Charles Dickens also obviously had the knack of punchy first sentences. Take the opening of his well-loved “A Christmas Carol” – “Marley was dead, to begin with. There was no doubt whatever about that.”
And then of course the opening (very long) sentence from Dickens’ “A Tale of Two Cities” - “It was the best of times, it was the worst of times, it was the age of wisdom, it was the age of foolishness, it was the epoch of belief, it was the epoch of incredulity, it was the season of Light, it was the season of Darkness, it was the spring of hope, it was the winter of despair, we had everything before us, we were all going direct to Heaven, we were all going direct the other way – in short the period was so far like the present period, that some of the noisiest authorities insisted on it being received, for good or for evil, in the superlative degree of comparison only.”
I can’t help adding that while this book was written in 1859, that sentence could apply equally well today (USA, UK, Australia – any other suggestions?)!!
Another author not much read today is Nevil Shute. Some of his books are very dated but they are all very good and well-written tales. This opening sentence from his famous “A Town like Alice” - “James MacFadden died in March 1905 when he was forty-seven years old; he was riding in the Driffield Point-to-Point.”
Then what I think is my favourite Nevil Shute story, “An old captivity”, starts “This case came before me quite by chance in the spring of last year.” And so it goes on.
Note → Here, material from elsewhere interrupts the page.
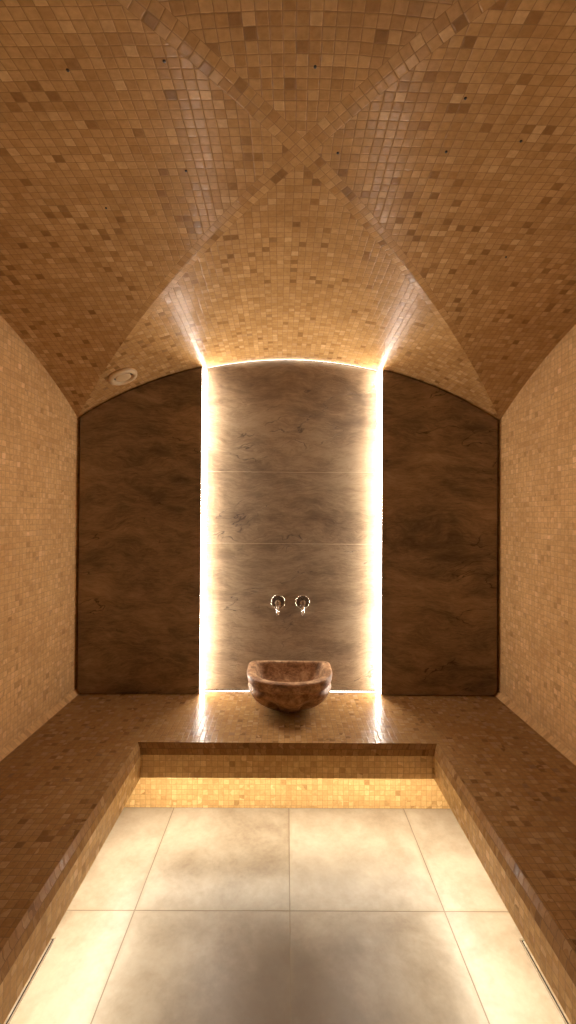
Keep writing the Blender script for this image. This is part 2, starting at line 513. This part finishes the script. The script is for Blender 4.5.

Jeffery Farnol is another “old fashioned” author – it is actually quite difficult to
get hold of his books nowadays. He was almost an exact contemporary of the historical novelist Georgette Heyer and wrote rattling good yarns of daring do in the 17thand 18thcenturies – always a sword fight or duel of some sort, and of course a beautiful feisty maiden to be won! As an example the first line of “Martin Conisby’s Vengence” – “The Frenchman beside me had been dead since dawn,” sets the tone. Martin Conisby had been captured by Barbary pirates and was a galley slave sharing an oar with the Frenchman.
Erskine Childers, the British author who was a supporter of a “free Ireland” and who smuggled guns into Ireland, in his yacht, for what became the IRA, wrote his most famous book “The Riddle of the Sands”. He was executed by the British for his troubles in 1922.
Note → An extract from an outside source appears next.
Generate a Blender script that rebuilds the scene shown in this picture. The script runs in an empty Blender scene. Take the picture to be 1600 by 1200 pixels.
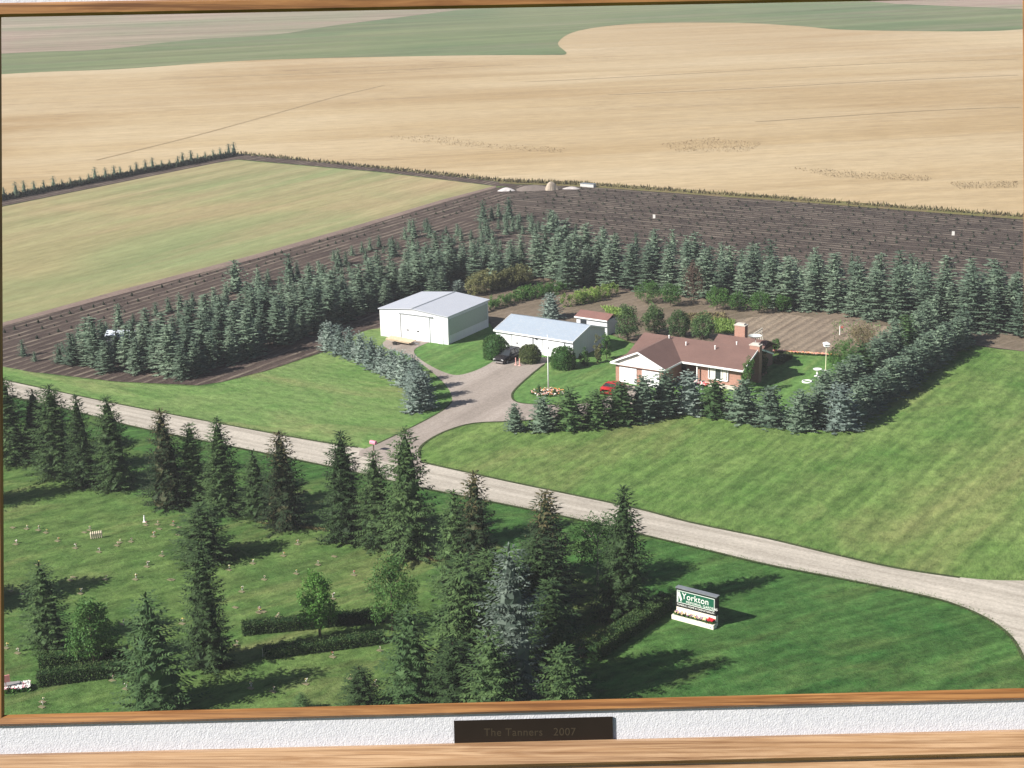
import bpy, math, random
import numpy as np
from mathutils import Vector, Matrix
R = math.radians
rnd = random.Random(7)
SC = bpy.context.scene
COL = SC.collection

# ------------------------------------------------------------------ camera, world, sun, exposure
FPX, PITCH, ROLL, CAMH = 2410.0, R(16.8), R(1.5), 58.0
cr = Vector((1, 0, 0)); cu = Vector((0, math.sin(PITCH), math.cos(PITCH))); cf = Vector((0, math.cos(PITCH), -math.sin(PITCH)))
CR = cr * math.cos(ROLL) - cu * math.sin(ROLL); CU = cu * math.cos(ROLL) + cr * math.sin(ROLL); CF = cf
CC = Vector((0, 0, CAMH))
cam = bpy.data.cameras.new('camera'); camo = bpy.data.objects.new('camera', cam); COL.objects.link(camo)
cam.sensor_width = 36; cam.lens = 36 * FPX / 1600; cam.clip_start = 0.1; cam.clip_end = 12000
camo.matrix_world = Matrix(((CR.x, CU.x, -CF.x, CC.x), (CR.y, CU.y, -CF.y, CC.y), (CR.z, CU.z, -CF.z, CC.z), (0, 0, 0, 1)))
SC.camera = camo
SUN_AZ, SUN_EL = R(205), R(36)          # direction towards the sun (from +X, counter-clockwise)
W = bpy.data.worlds.new('World'); SC.world = W; W.use_nodes = True
nt = W.node_tree; sk = nt.nodes.new('ShaderNodeTexSky'); sk.sky_type = 'NISHITA'; sk.sun_disc = False
sk.sun_elevation = SUN_EL; sk.sun_rotation = R(90) - SUN_AZ
nt.links.new(sk.outputs[0], nt.nodes['Background'].inputs[0]); nt.nodes['Background'].inputs[1].default_value = 0.05
sl = bpy.data.lights.new('sun', 'SUN'); sl.energy = 5.0; sl.angle = R(0.55); sl.color = (1, .955, .87)
so = bpy.data.objects.new('sun', sl); COL.objects.link(so)
sd = Vector((math.cos(SUN_AZ) * math.cos(SUN_EL), math.sin(SUN_AZ) * math.cos(SUN_EL), math.sin(SUN_EL)))
so.rotation_euler = sd.to_track_quat('Z', 'Y').to_euler()
SC.view_settings.view_transform = 'Standard'; SC.view_settings.look = 'None'; SC.view_settings.gamma = 1
SC.view_settings.exposure = 0.8
SC.cycles.max_bounces = 6; SC.cycles.diffuse_bounces = 3; SC.cycles.volume_bounces = 0; SC.cycles.transparent_max_bounces = 8
SC.cycles.use_denoising = True

# ------------------------------------------------------------------ measuring helpers
def G(x, y, z=0.0):
    "ground (or height z) point seen at photo position x,y (1600x1200)"
    d = CF + CR * ((x - 800) / FPX) - CU * ((y - 600) / FPX)
    return CC + d * ((z - CAMH) / d.z)
def HT(x, yb, yt):
    b = G(x, yb); lo, hi = 0.0, 45.0
    for _ in range(26):
        m = (lo + hi) / 2; d = b + Vector((0, 0, m)) - CC
        if 600 - FPX * d.dot(CU) / d.dot(CF) > yt: lo = m
        else: hi = m
    return lo
def PXY(p):
    d = Vector(p) - CC; w = d.dot(CF); return 800 + FPX * d.dot(CR) / w, 600 - FPX * d.dot(CU) / w
def MPP(y, x=800):
    "metres per photo pixel across at that ground point"
    return (G(x, y) - CC).dot(CF) / FPX
UA = R(-33.5); VA = R(57)
UV = Vector((math.cos(UA), math.sin(UA), 0)); VV = Vector((math.cos(VA), math.sin(VA), 0))
def inpoly(x, y, P):
    c = False; j = len(P) - 1
    for i in range(len(P)):
        if (P[i][1] > y) != (P[j][1] > y) and x < (P[j][0] - P[i][0]) * (y - P[i][1]) / (P[j][1] - P[i][1]) + P[i][0]: c = not c
        j = i
    return c

# ------------------------------------------------------------------ materials
MATS = {}
def new_mat(name):
    m = bpy.data.materials.new(name); m.use_nodes = True
    return m, m.node_tree, m.node_tree.nodes['Principled BSDF']
def N(t, typ, **kw):
    n = t.nodes.new(typ)
    for k, v in kw.items(): setattr(n, k, v)
    return n
def mixc(t, a, b, fac, bt='MIX'):
    n = N(t, 'ShaderNodeMix', data_type='RGBA', blend_type=bt)
    for s, v in ((6, a), (7, b), (0, fac)):
        if isinstance(v, (tuple, list)): n.inputs[s].default_value = (*v[:3], 1)
        elif isinstance(v, (int, float)): n.inputs[s].default_value = v
        else: t.links.new(v, n.inputs[s])
    return n.outputs[2]
def ramp(t, src, a, b, lo=0.0, hi=1.0):
    n = N(t, 'ShaderNodeMapRange'); t.links.new(src, n.inputs[0])
    n.inputs[1].default_value = a; n.inputs[2].default_value = b; n.inputs[3].default_value = lo; n.inputs[4].default_value = hi
    return n.outputs[0]
def wpos(t, ang=0.0, sx=1, sy=1):
    g = N(t, 'ShaderNodeNewGeometry'); r = N(t, 'ShaderNodeVectorRotate', rotation_type='Z_AXIS')
    t.links.new(g.outputs['Position'], r.inputs['Vector']); r.inputs['Angle'].default_value = -ang
    m = N(t, 'ShaderNodeVectorMath', operation='MULTIPLY'); t.links.new(r.outputs[0], m.inputs[0]); m.inputs[1].default_value = (sx, sy, 1)
    return m.outputs[0]
def noise(t, vec, scale, detail=3, rough=.55, dist=0):
    n = N(t, 'ShaderNodeTexNoise'); n.inputs['Scale'].default_value = scale; n.inputs['Detail'].default_value = detail
    n.inputs['Roughness'].default_value = rough; n.inputs['Distortion'].default_value = dist
    t.links.new(vec, n.inputs['Vector']); return n.outputs[0]
def mul(t, a, b, op='MULTIPLY'):
    n = N(t, 'ShaderNodeMath', operation=op)
    for s, v in ((0, a), (1, b)):
        if isinstance(v, (int, float)): n.inputs[s].default_value = v
        else: t.links.new(v, n.inputs[s])
    return n.outputs[0]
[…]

The Riddle of the Sands, written in1903, was amazingly prescient in that, to my mind, it foretold the possible invasion of England by the Germans using barges towed by tugboats from the "sands" - the low lying islands of the Frisian coast and Holland. Just what Hitler had in mind in 1940!
The 1903 very English view of the world is evident in the first sentence, but it is a rattling good story – “I have read of men who, when forced by their calling to live for long periods in utter solitude – save for a few black faces – have made it a rule to dress regularly for dinner in order to maintain their self-respect and prevent a relapse in barbarism.”
Then of course there is Robert Louis Stevenson’s famous “Treasure Island”. The first sentence – “Squire Trelawney, Dr. Livesey, and the rest of these gentlemen having asked me to write down the whole particulars about Treasure Island, from the beginning to the end, keeping nothing back but the bearing of the island, and that only because there is treasure still not lifted, I take up my pen in the year 17 --- and go back to the time my father kept the Admiral Benbow inn and the brown old seaman with the sabre cut first took up his lodgings under our roof.”
Who would not be drawn into reading further?
I could go on, but as I said at the opening of this post – these are just a few examples that I have found intriguing.